An alternative "short form" method of amalgamation is available where the amalgamating companies are a Bermuda holding company and one or more wholly-owned Bermuda subsidiary companies, or two or more wholly-owned Bermuda subsidiaries of the same holding company. Companies amalgamating by this method need not enter into an amalgamation agreement or obtain shareholder approval. The amalgamation may be approved solely by a resolution of the directors of each amalgamating company. A director or officer of each such company will still have to sign the statutory declaration described above, and the filing for the registration of the amalgamated company is then made.

3.2. Amalgamation of Holding Company and Subsidiary

Where the amalgamating companies are a Bermuda holding company and one or more of its whollyowned Bermuda subsidiaries, the directors' resolutions of each amalgamating company must provide that:

  1. the shares of each amalgamating subsidiary company shall be cancelled without any repayment of capital in respect thereof;
  2. the memorandum of association and bye-laws of the amalgamated company shall be the same as those of the amalgamating holding company; and
  3. no securities shall be issued by the amalgamated company in connection with the amalgamation.

3.3. Amalgamation of Two or More Subsidiaries

Where the amalgamating companies are two or more wholly-owned Bermuda subsidiaries of the same holding company, the directors' resolutions of each amalgamating company must provide that:

  1. the shares of each amalgamating subsidiary company other than those of one of the amalgamating subsidiary companies shall be cancelled without any repayment of capital in respect thereof; and
  2. the memorandum of association and bye-laws of the amalgamated company shall be the same as those of the amalgamating subsidiary company whose shares are not cancelled.
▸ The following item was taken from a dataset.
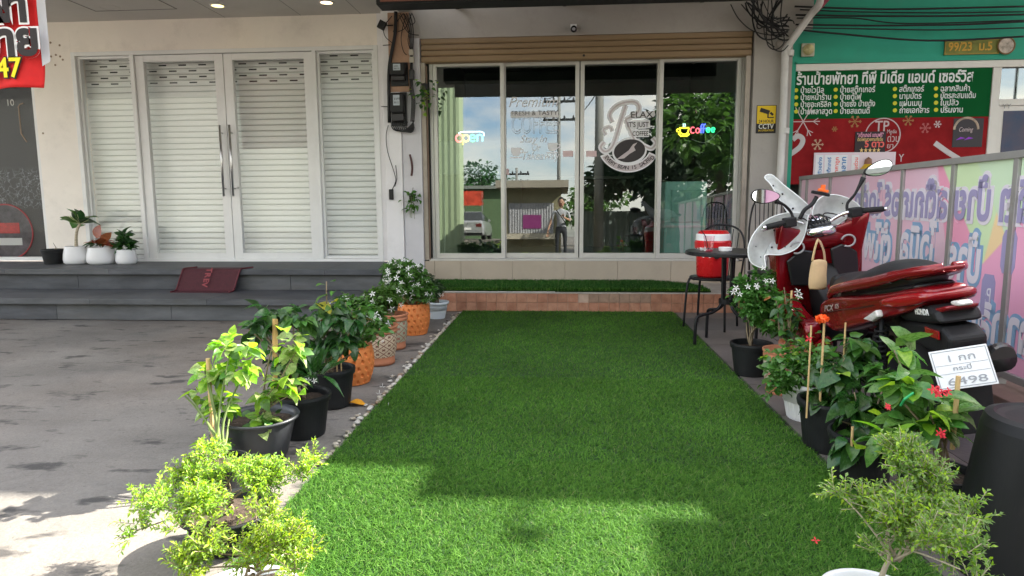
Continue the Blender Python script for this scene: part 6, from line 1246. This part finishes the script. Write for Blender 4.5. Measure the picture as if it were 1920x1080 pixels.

In both scenarios of an intra-group amalgamation, the resolutions approving the amalgamation must also state whether or not the amalgamating companies elect to combine their respective authorised share capitals.

Where this short form method of amalgamation is available, consideration should still be given to preparing an amalgamation agreement and obtaining shareholder approval, as the time commitment and cost would not be greatly impacted.

4. CONSEQUENCES OF AMALGAMATION

On the date shown in the Certificate of Amalgamation:

  1. the amalgamation of the amalgamating companies and their continuance as one company will become effective;
  2. the property of each amalgamating company will become the property of the amalgamated company;
  3. the amalgamated company will continue to be liable for the obligations of each amalgamating company;
  4. an existing cause of action, claim or liability to prosecution will be unaffected;
  5. a civil, criminal or administrative action or proceeding pending by or against an amalgamating company may be continued to be prosecuted by or against the amalgamated company;
  6. a conviction against, or ruling, order or judgment in favour of or against, an amalgamating company may be enforced by or against the amalgamated company; and
  7. the Certificate of Amalgamation shall be deemed to be the Certificate of Incorporation of the amalgamated company, however, the date of incorporation of an amalgamating company is its original date of incorporation and its amalgamation with another company does not alter its original date of incorporation.

The content of this article is intended to provide a general guide to the subject matter. Specialist advice should be sought about your specific circumstances.